The FCC and the Move toward Re-Regulation: A Response to Susan Crawford’s “The New Digital Divide”

Susan Crawford’s “The New Digital Divide,” published December 3, 2011 in the New York Times, is an important article that discusses crucial issues about uneven broadband access in the U.S. Crawford identifies a major challenge we face—bridging the broadband digital divide with a weakened regulatory structure and cuts to public spending. This is an important issue because the advent of smart phones can lull us into complacency; it appears that “everyone” has access to the internet. Crawford’s article deftly points out that there are tiers of the internet; the wireline service that is necessary in academic and business contexts and the wireless, which due to its limitations, is primarily an entertainment medium. A few comments on the regulatory context:

Crawford’s mention that the FCC is bringing “basic Internet access” into the Universal Service Fund is an understatement. The FCC is proposing a much larger shift. In both the National Broadband Plan and the Notice of Proposed Rulemaking (PDF), the FCC discusses stopping Universal Service Fund (USF) payments to companies that provide Plain Old Telephone Service (POTS) and shifting federal funds to providers building advanced networks. The purpose of such a move is to foster the upgrade of networks existing in many rural areas, which have substandard phone systems. Indeed, some regions do not yet have digital telephone equipment. In my research, I have found rural people using party lines in the 2000s. Internet access in these areas is often provided through dial-up (an inadequate option), satellite (an expensive option), or line-of-sight wireless, which is not available everywhere. The FCC’s intent by changing the USF rules would be to provide some incentive for companies to expand advanced services into high cost areas, an incentive that Crawford says is absent.

I agree with Crawford that regulation is the solution. Increasing the number of competitors will only occur if the basically unregulated monopolies like Comcast are subjected to more regulation. The FCC commissioners, however, are divided on many questions that would strengthen policy to help the un- and underserved customers Crawford discusses. Crawford’s article does not discuss our complicated regulatory moment. A central part of this story is how the controversies of the net neutrality debate have led the FCC recently (in the last two years or so) to recognize some of the larger issues in ways they previously did not. The Comcast ruling (2010), where the federal appeals court of the D.C. Circuit ruled that the FCC could not regulate traffic over Comcast’s network, made the FCC painfully aware of its limited role in regard to information services like broadband. (The role of the FCC in general is supposed to be shrinking. According to the Telecommunications Act of 1996, the FCC was to fade out of existence as competition took its place as regulator. Since competition has not been the result of deregulation, the FCC has made movements toward a stronger role, one that it has to fight to regain.)

As a part of its renewed interest in stronger regulation, last year the FCC proposed changing the status of broadband providers from an “information service” to a “telecommunications service,” putting them under the FCC’s regulatory purview in the same way as telephone providers (Notice of Inquiry FCC-10-114). This switch would make broadband providers subject to more regulations than they are at present. Needless to say, the broadband industry is not amused. Indeed, some of the FCC commissioners adamantly objected to deliberation about whether broadband should be reclassified as a “telecommunications service.”
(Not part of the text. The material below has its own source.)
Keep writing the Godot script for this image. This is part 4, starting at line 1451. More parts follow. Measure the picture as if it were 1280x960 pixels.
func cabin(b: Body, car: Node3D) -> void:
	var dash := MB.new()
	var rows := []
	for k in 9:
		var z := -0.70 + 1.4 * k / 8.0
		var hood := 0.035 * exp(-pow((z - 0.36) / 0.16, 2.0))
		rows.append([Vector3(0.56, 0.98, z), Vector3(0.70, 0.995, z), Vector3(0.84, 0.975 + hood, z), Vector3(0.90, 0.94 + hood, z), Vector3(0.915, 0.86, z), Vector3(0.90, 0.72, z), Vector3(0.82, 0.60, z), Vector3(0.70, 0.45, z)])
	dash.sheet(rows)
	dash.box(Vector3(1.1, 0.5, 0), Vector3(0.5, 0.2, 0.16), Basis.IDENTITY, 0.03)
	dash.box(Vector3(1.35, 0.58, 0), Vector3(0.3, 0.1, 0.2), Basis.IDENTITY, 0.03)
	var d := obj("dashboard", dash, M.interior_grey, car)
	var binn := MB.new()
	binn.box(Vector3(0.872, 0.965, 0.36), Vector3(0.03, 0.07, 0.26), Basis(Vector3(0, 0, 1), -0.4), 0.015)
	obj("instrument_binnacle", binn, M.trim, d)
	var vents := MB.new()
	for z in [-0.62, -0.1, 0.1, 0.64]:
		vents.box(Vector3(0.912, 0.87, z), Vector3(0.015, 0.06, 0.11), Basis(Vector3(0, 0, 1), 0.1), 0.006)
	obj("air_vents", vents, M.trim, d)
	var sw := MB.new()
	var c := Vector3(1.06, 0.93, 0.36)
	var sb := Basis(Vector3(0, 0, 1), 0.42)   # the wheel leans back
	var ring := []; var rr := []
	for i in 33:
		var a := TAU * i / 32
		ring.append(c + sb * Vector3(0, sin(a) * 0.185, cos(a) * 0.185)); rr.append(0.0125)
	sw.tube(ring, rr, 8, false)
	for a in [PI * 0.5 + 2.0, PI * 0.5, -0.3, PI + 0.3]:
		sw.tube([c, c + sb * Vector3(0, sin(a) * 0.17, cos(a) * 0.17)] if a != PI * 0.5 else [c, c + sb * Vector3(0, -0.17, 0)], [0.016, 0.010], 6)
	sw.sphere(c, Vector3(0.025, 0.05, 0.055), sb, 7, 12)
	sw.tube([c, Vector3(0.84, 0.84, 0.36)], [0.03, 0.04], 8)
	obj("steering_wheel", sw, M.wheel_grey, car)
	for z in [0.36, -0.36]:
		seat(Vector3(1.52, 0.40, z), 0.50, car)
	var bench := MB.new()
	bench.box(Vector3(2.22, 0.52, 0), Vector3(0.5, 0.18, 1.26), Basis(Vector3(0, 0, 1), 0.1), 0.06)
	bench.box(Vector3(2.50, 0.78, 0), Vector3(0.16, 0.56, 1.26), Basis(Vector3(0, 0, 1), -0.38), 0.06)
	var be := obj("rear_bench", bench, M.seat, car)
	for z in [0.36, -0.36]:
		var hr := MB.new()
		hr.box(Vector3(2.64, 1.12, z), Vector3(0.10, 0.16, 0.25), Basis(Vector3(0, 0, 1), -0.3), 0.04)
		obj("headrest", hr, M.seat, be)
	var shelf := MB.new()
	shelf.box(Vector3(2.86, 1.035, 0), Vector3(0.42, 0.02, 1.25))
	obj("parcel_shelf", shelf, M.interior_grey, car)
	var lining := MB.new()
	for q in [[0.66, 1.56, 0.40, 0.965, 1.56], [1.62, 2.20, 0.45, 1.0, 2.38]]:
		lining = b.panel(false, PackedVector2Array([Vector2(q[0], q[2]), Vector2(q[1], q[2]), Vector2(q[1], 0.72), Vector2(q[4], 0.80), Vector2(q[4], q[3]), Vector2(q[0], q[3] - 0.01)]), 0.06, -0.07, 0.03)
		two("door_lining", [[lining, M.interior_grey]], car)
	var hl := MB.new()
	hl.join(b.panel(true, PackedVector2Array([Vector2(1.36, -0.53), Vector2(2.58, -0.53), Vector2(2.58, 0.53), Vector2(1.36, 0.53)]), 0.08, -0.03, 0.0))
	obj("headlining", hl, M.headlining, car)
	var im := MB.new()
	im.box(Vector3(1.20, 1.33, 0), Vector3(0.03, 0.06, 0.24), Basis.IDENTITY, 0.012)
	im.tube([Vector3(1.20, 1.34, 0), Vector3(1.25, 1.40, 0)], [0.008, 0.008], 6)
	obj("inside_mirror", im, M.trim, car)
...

The end of Crawford’s article mentions broadband programs in other countries that we can look to for models, many of which are requiring providers to allow competitors access to their networks. In the U.S., the big players lobby fiercely against this and, as I pointed out earlier, the court blocked the FCC from mandating this type of competition, saying the FCC did not have this authority. One way to get around the Comcast ruling is for the FCC to change the broadband providers’ status to “telecommunications service,” but again this is extremely contentious.

At this point, it seems necessary for the FCC and Congress to concede that the decision made in the 1960s to separate “data” and “voice” and leave the former unregulated does not meet our current broadband needs. In addition to stronger regulation, political will is needed for a broader shift to elevate citizens’ public interest over that of corporations once again.

The New York Times’ “Week in Review” Sunday also contained an interesting news analysis article about thedecline of the postal system, the nation’s first information network. The article asks whether we need government-owned postal service and suggests the post office may no longer be relevant in our digitally connected world. It seems, however, that we need to think carefully and seriously about yet another call for the privatization of a network that currently serves all Americans equally. When readers turn the page in the “Week in Review,” they arrive at the second part of Crawford’s piece, which shows us the negative results of deregulation.